WHAT YOU NEED TO DO
Retype the material in full, keeping every word the same.

* Begin *

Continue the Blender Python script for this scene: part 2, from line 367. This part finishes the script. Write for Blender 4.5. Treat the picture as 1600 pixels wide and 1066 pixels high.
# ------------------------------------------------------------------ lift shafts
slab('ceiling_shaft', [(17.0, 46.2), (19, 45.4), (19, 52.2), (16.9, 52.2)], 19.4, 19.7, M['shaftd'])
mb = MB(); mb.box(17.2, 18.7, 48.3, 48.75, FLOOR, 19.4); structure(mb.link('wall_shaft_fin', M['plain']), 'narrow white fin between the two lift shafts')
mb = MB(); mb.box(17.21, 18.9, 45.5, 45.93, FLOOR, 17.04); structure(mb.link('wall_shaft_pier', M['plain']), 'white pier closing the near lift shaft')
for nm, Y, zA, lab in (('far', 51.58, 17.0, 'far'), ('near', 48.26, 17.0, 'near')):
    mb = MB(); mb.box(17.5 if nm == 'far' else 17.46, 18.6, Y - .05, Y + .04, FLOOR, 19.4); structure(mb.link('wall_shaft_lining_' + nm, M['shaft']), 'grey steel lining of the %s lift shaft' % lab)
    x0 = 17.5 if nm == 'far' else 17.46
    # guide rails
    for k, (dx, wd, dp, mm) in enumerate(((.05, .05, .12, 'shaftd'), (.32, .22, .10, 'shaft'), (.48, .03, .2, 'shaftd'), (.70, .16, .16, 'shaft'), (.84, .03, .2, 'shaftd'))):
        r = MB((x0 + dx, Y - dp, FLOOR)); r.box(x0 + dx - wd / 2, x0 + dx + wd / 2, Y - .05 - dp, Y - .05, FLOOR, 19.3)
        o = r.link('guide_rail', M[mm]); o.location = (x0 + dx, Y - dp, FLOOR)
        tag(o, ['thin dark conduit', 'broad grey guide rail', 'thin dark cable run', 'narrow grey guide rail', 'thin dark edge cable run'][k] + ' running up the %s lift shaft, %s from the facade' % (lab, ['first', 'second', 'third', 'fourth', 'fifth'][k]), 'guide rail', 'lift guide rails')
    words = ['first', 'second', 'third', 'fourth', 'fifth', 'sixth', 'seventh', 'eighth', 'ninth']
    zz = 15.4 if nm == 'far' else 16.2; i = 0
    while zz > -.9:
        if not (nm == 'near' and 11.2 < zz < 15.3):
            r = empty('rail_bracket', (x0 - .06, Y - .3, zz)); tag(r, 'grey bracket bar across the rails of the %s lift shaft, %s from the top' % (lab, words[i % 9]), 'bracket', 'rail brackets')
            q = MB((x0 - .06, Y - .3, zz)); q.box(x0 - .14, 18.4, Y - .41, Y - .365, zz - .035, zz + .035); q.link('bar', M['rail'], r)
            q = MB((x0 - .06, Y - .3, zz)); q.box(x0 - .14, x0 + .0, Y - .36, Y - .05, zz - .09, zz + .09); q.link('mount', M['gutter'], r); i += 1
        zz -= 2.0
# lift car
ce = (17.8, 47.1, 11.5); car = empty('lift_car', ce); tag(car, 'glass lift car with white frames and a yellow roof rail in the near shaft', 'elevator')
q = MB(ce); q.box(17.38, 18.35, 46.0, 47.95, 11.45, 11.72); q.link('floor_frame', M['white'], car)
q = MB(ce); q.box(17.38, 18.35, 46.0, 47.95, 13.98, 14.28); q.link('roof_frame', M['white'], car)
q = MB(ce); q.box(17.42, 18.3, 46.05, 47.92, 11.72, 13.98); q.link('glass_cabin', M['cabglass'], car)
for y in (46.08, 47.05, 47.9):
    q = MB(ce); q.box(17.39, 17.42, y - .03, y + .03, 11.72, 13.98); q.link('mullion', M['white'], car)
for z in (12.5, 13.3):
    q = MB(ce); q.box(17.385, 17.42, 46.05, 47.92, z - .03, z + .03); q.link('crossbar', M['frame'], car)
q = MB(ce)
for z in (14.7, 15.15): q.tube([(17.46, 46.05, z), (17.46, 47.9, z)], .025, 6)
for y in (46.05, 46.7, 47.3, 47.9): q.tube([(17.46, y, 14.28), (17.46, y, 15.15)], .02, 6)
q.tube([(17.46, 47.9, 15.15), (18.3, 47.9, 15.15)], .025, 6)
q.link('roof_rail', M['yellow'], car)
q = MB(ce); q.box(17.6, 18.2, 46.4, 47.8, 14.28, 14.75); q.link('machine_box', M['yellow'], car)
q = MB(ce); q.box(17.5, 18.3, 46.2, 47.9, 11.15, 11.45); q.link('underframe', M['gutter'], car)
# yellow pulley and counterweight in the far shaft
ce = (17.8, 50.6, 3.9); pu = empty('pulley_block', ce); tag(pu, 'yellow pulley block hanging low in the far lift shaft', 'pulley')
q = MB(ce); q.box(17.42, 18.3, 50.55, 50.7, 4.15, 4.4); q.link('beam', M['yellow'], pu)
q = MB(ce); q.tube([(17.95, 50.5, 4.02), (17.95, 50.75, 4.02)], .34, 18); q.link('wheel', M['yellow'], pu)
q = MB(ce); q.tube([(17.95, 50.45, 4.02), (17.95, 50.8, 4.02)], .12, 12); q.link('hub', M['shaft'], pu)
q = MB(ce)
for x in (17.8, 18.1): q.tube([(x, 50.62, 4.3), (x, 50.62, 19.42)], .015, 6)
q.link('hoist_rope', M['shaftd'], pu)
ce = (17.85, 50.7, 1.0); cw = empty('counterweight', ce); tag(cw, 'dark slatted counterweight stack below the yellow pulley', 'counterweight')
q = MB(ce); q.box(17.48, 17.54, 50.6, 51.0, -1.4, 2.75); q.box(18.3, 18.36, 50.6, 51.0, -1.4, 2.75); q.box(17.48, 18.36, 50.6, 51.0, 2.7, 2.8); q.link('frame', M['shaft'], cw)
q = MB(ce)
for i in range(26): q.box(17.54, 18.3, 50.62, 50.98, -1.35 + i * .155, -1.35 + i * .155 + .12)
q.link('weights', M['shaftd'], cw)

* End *

WRITTEN ANSWER
Continue the Blender Python script for this scene: part 2, from line 367. This part finishes the script. Write for Blender 4.5. Treat the picture as 1600 pixels wide and 1066 pixels high.
# ------------------------------------------------------------------ lift shafts
slab('ceiling_shaft', [(17.0, 46.2), (19, 45.4), (19, 52.2), (16.9, 52.2)], 19.4, 19.7, M['shaftd'])
mb = MB(); mb.box(17.2, 18.7, 48.3, 48.75, FLOOR, 19.4); structure(mb.link('wall_shaft_fin', M['plain']), 'narrow white fin between the two lift shafts')
mb = MB(); mb.box(17.21, 18.9, 45.5, 45.93, FLOOR, 17.04); structure(mb.link('wall_shaft_pier', M['plain']), 'white pier closing the near lift shaft')
for nm, Y, zA, lab in (('far', 51.58, 17.0, 'far'), ('near', 48.26, 17.0, 'near')):
    mb = MB(); mb.box(17.5 if nm == 'far' else 17.46, 18.6, Y - .05, Y + .04, FLOOR, 19.4); structure(mb.link('wall_shaft_lining_' + nm, M['shaft']), 'grey steel lining of the %s lift shaft' % lab)
    x0 = 17.5 if nm == 'far' else 17.46
    # guide rails
    for k, (dx, wd, dp, mm) in enumerate(((.05, .05, .12, 'shaftd'), (.32, .22, .10, 'shaft'), (.48, .03, .2, 'shaftd'), (.70, .16, .16, 'shaft'), (.84, .03, .2, 'shaftd'))):
        r = MB((x0 + dx, Y - dp, FLOOR)); r.box(x0 + dx - wd / 2, x0 + dx + wd / 2, Y - .05 - dp, Y - .05, FLOOR, 19.3)
        o = r.link('guide_rail', M[mm]); o.location = (x0 + dx, Y - dp, FLOOR)
        tag(o, ['thin dark conduit', 'broad grey guide rail', 'thin dark cable run', 'narrow grey guide rail', 'thin dark edge cable run'][k] + ' running up the %s lift shaft, %s from the facade' % (lab, ['first', 'second', 'third', 'fourth', 'fifth'][k]), 'guide rail', 'lift guide rails')
    words = ['first', 'second', 'third', 'fourth', 'fifth', 'sixth', 'seventh', 'eighth', 'ninth']
    zz = 15.4 if nm == 'far' else 16.2; i = 0
    while zz > -.9:
        if not (nm == 'near' and 11.2 < zz < 15.3):
            r = empty('rail_bracket', (x0 - .06, Y - .3, zz)); tag(r, 'grey bracket bar across the rails of the %s lift shaft, %s from the top' % (lab, words[i % 9]), 'bracket', 'rail brackets')
            q = MB((x0 - .06, Y - .3, zz)); q.box(x0 - .14, 18.4, Y - .41, Y - .365, zz - .035, zz + .035); q.link('bar', M['rail'], r)
            q = MB((x0 - .06, Y - .3, zz)); q.box(x0 - .14, x0 + .0, Y - .36, Y - .05, zz - .09, zz + .09); q.link('mount', M['gutter'], r); i += 1
        zz -= 2.0
# lift car
ce = (17.8, 47.1, 11.5); car = empty('lift_car', ce); tag(car, 'glass lift car with white frames and a yellow roof rail in the near shaft', 'elevator')
q = MB(ce); q.box(17.38, 18.35, 46.0, 47.95, 11.45, 11.72); q.link('floor_frame', M['white'], car)
q = MB(ce); q.box(17.38, 18.35, 46.0, 47.95, 13.98, 14.28); q.link('roof_frame', M['white'], car)
q = MB(ce); q.box(17.42, 18.3, 46.05, 47.92, 11.72, 13.98); q.link('glass_cabin', M['cabglass'], car)
for y in (46.08, 47.05, 47.9):
    q = MB(ce); q.box(17.39, 17.42, y - .03, y + .03, 11.72, 13.98); q.link('mullion', M['white'], car)
for z in (12.5, 13.3):
    q = MB(ce); q.box(17.385, 17.42, 46.05, 47.92, z - .03, z + .03); q.link('crossbar', M['frame'], car)
q = MB(ce)
for z in (14.7, 15.15): q.tube([(17.46, 46.05, z), (17.46, 47.9, z)], .025, 6)
for y in (46.05, 46.7, 47.3, 47.9): q.tube([(17.46, y, 14.28), (17.46, y, 15.15)], .02, 6)
q.tube([(17.46, 47.9, 15.15), (18.3, 47.9, 15.15)], .025, 6)
q.link('roof_rail', M['yellow'], car)
q = MB(ce); q.box(17.6, 18.2, 46.4, 47.8, 14.28, 14.75); q.link('machine_box', M['yellow'], car)
q = MB(ce); q.box(17.5, 18.3, 46.2, 47.9, 11.15, 11.45); q.link('underframe', M['gutter'], car)
# yellow pulley and counterweight in the far shaft
ce = (17.8, 50.6, 3.9); pu = empty('pulley_block', ce); tag(pu, 'yellow pulley block hanging low in the far lift shaft', 'pulley')
q = MB(ce); q.box(17.42, 18.3, 50.55, 50.7, 4.15, 4.4); q.link('beam', M['yellow'], pu)
q = MB(ce); q.tube([(17.95, 50.5, 4.02), (17.95, 50.75, 4.02)], .34, 18); q.link('wheel', M['yellow'], pu)
q = MB(ce); q.tube([(17.95, 50.45, 4.02), (17.95, 50.8, 4.02)], .12, 12); q.link('hub', M['shaft'], pu)
q = MB(ce)
for x in (17.8, 18.1): q.tube([(x, 50.62, 4.3), (x, 50.62, 19.42)], .015, 6)
q.link('hoist_rope', M['shaftd'], pu)
ce = (17.85, 50.7, 1.0); cw = empty('counterweight', ce); tag(cw, 'dark slatted counterweight stack below the yellow pulley', 'counterweight')
q = MB(ce); q.box(17.48, 17.54, 50.6, 51.0, -1.4, 2.75); q.box(18.3, 18.36, 50.6, 51.0, -1.4, 2.75); q.box(17.48, 18.36, 50.6, 51.0, 2.7, 2.8); q.link('frame', M['shaft'], cw)
q = MB(ce)
for i in range(26): q.box(17.54, 18.3, 50.62, 50.98, -1.35 + i * .155, -1.35 + i * .155 + .12)
q.link('weights', M['shaftd'], cw)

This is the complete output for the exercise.